If you could increase your property yield by 3% a year by providing the renter a right to buy the house in 5 years time at an agreed higher house price (20% from today's value), would you be interested? If not, what would be a reasonable incentive?
Are you a potential buyer or seller? That agreement could be in the renter's favour rather than the seller's, if you are in a major city where prices are rising. Some urban increases could beat 20% plus an extra 3% a year = 35% over the five years. I'm not sure why a vendor would agree to do this unless it was a hard to sell house.
And if the house does not go up 20% in 5 years from today? .....how will the renter get finance for it?
In my mind that would be very limiting for the investor. Limits capital growth potential. Limits flexibility. Would probably need to be more than 3%... furthermore a renter who can afford to pay an additional 3% yield would probably be disciplined enough to have saved a deposit to buy. A right to buy, doesn't mean they are forced to buy. It's effectively hedging the renter against an excessive price increase over the next 5 years, they would only buy if it's worth at least as much as capped price.

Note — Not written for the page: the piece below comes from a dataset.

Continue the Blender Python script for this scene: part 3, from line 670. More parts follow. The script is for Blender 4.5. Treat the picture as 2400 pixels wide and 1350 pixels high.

Nope. Imagine $200,000 property renting for $300 per week. An extra 3% is an extra $9 per week. In 5 years the property may double in value. Or it may grow at least 50% in value. That would make it worth $450,000. Selling it for $360,000 when its worth $450,000 for an extra $9 per week ($4468 per year) does appeal to me. Not to mention the legal and finance complications. You won't even be able to access equity if the optionee puts a caveat on title (which they could).
That makes it a bit better! An extra $6k per year or $30k approx over 5 years. You might get $390k for a property worth $450k. But you might also find the property has dropped in value. I have previously done 6 of these deals, but most of the tenants did better than me. What about the option fee?
Check your maths/numbers here too. Off a $200k current price, if it grows 100% then its $400k. If it grows 50% then its $300k. I think you based your $450k off a $300k inital price.
The renter will set aside a fixed amount of say $200 per week depending on his net saving ability that will be used to save up to the deposit they cannot currently afford. They do not have to worry about the price as under the 'option to buy' scheme they would have secured the house at a pre-determined price through signing a contract today than missing out completely were the prices to rise more drastically.